Battle lines drawn at radical Pakistani mosque

Islamabad, Pakistan - Pakistani security forces detained around 40 religious radicals on Sunday in Islamabad, where two policemen were being held hostage in a mosque by hardline clerics and students.

Inside the compound of Lal Masjid, or Red Mosque, the cleric leading the student movement belted out defiant statements from a loudspeaker, while his followers waved wooden sticks from the walls and rooftops.

"We are ready to fight, we are ready to die, but we will not back down," Maulana Abdul Aziz cried out, as the students responded with chants of "Jihad".

The radicals were detained in different parts of the city, away from the mosque but to try to prevent further trouble, said Deputy Commissioner Chaudhry Mohammed Ali, a senior administrator in the capital.

"We have completed our preparations and once we get the go-ahead from higher-ups we will launch a crackdown," Ali told journalists, as police blocked streets surrounding the mosque in the heart of the normally sedate capital.

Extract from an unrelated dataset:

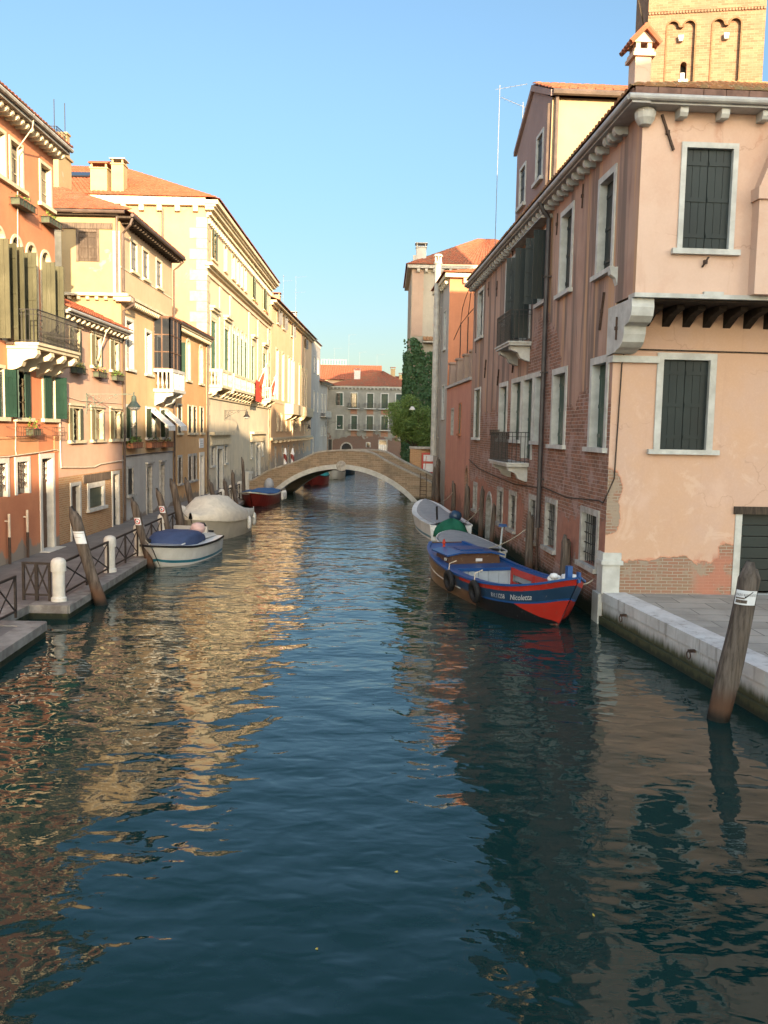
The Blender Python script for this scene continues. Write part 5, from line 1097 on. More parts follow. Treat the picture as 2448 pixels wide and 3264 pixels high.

Students had spread rocks and steel rods across the road leading to the mosque, in anticipation of an assault that the government appeared reluctant to order as the compound also houses a madrasa for girls called Jamia Hafsa.

"The government is not planning any operation against Jamia Hafsa or the mosque," said retired Brigadier Javed Iqbal Cheema, spokesman for the Interior Ministry.

"We will not let things get out of control. They are not enemies, but our own people, and we hope this will be settled through dialogue."

ABDUCTED

The mosque has been at odds with the authorities since January, when female students occupied a library next to the mosque's compound to protest against the destruction of several mosques illegally constructed on state-owned land.

The government has sought to appease the radicals by telling them that their grievances will be dealt with, and a leader of the ruling Pakistan Muslim League said last month that all issues had been settled amicably through negotiation.

But on Friday, the students snatched four plainclothes police, and demanded that the authorities release 11 comrades being held in detention.

Two police were freed a day later in what a senior cleric called a "gesture of goodwill", and a court in Islamabad granted bail for five of the detained students. However, police say the bail money was not paid so the students were still being held.

On Sunday, two students were released.

But a cleric from the mosque said the remaining two police would only be let go once all the detained students were freed.

"The two policemen are in our custody and it is very clear that as soon as our people come out, we will release them," Abdul Rashid Ghazi told a news conference.

The radicals of Lal Masjid have briefly abducted police before, but their anti-vice campaign in the city caused the biggest stir.

Burqa-clad female students raided a nearby bordello, briefly detaining three women, and they put pressure on owners of music and video shops to shut their businesses.

Visitors to the Lal Masjid compound have seen a few men armed with Kalashnikovs, while most students wield staves.

Last month, Maulana Aziz threatened to unleash suicide bombers if the government used force to stop his movement from establishing its own Islamic sharia courts.

Liberals have been disturbed by the government's failure to act against religious radicals in the face of what the media is calling a growing trend of "Talibanisation" in Pakistan.